When it’s lunch time in Monongalia County Schools, that’s where you’ll find Brian Kiehl.
Kiehl, who directs child nutrition services for the district, makes it a point to hit a different cafeteria every day.
He gets there after the food is served, so he can watch the tables and look in on the proceedings in the kitchen.
And when the bell rings for class, Kiehl, who started in the district as a bus driver-turned-cook, makes it a point to talk to the chief chronicler of how the fare was enjoyed —– or not enjoyed.
That would be the custodian staffing the lunchroom, he told Mon Board of Education members last week.
In other words, if the garbage can isn’t overflowing with uneaten food from dumped trays, he knows the menu was a success.
These days, he’s worried that students will stop eating lunch served up by Mon Schools altogether.
And that’s because the current dietary changes proposed for the federal school lunch program just aren’t all that appealing, he said.
It’s not because there’s a bureaucratic bent to healthy items, he said, in his remarks to the board.
It is, he said, because those restrictions on sugar, sodium and other particulars are going to make menus pretty barren in the years ahead, should those dietary proposals be enacted.
County cooks, Kiehl said, do a good job of whipping up nutritional fare here.
However, while Mon’s public school district is one of the more prosperous in West Virginia, the shadow of food insecurity — a condition of poverty where one literally can’t eat enough to sustain one’s self nutritionally — still trails out long and broad here.
Breakfast and lunch in school, the nutrition director said, might be the only substantial food a child will consume that day, depending upon his economic circumstances at home.
And if said student doesn’t like what’s on the menu, and consigns it to the garbage can in the corner of the cafeteria, that means a wasted chance for a balanced meal.
Especially, Kiehl said, if the kid tears into the empty calories of a bag of chips in his backpack or at home at the end of the school day because he’s hungry.
U.S. agricultural officials last month proposed new standards of nutrition, designed to decrease levels of added sugars and sodium, while upping the intake of whole grains.
That policy, all 280 pages of it, went out Feb. 3 for a 60-day comment period.
Visit https://www.fns.usda.gov/cn/proposed-updates-school-nutrition-standards to view it and to submit your comments by April 10.
All its proposals, if it’s adopted, will be phased into school menus by 2029.
And, as he said, those changes are painfully pragmatic.
Perennial lunch favorites like deep-dish pizza and macaroni and cheese?
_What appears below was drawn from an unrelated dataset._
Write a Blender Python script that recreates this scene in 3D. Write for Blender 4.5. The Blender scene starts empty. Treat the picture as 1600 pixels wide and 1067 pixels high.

Gone, by decade’s end.
French fries? Those too.
The proposed changes could mean salads without dressings, sandwiches without condiments and the demise of chocolate- and strawberry-flavored milk, with their pint cartons and straws, for the younger grades.
On Mon’s lunch menus, he said, the fun things are in there with the things that are good for you, too.
It’s the culinary dance, he said, between what is appealing, and healthy, at the same time.
This school year, his department also launched “food courts” laden with fresh fruits at University High School, Morgantown High and South Middle that have proven popular with students.
The trial offering is also part of the county’s free breakfast and lunch initiatives in its schools.
Kiehl isn’t sure if the proposed federal changes on school lunches are all that digestible, he said, given that everything is being stripped quickly from the menu.
So, he came up with a proposal of his own.
He wants to launch a pilot program at University High School, taking the lunch menu out from under the federal program — with all those restrictions — in order to go with its own nutritional fare.
“Our school system has the best cooks in the state,” he said.
And the district office is staffed with its own nutritionists — to make sure lunch in all those cafeterias he visits is just that.
“The idea is to have more students eating free meals by providing healthy and appealing entrée options,” Kiehl said.
Menus, he said, that would contain all the healthy beverages (opposed to the sugary, caffeine-loaded ones many students bring to school with them now), along with all the arrays of fruits, vegetables and whole grains, of which already make up close to 100% of Mon’s offerings.
A la carte offerings would also be there for more variety, he said, at $2 apiece for each menu item, under the UHS proposal.
The goal, Kiehl said, would be to gauge how the Mon-mandated menu would compare with the federal one.
While the BOE agreed on the proposal, Kiehl still has to order from the state’s menu.
Right now, it’s still food for thought, he said, in that it won’t be a go unless Charleston says it is.
If the state grants permission, the run will be this coming school year at UHS.
“We’ll sign the waiver and see what happens.”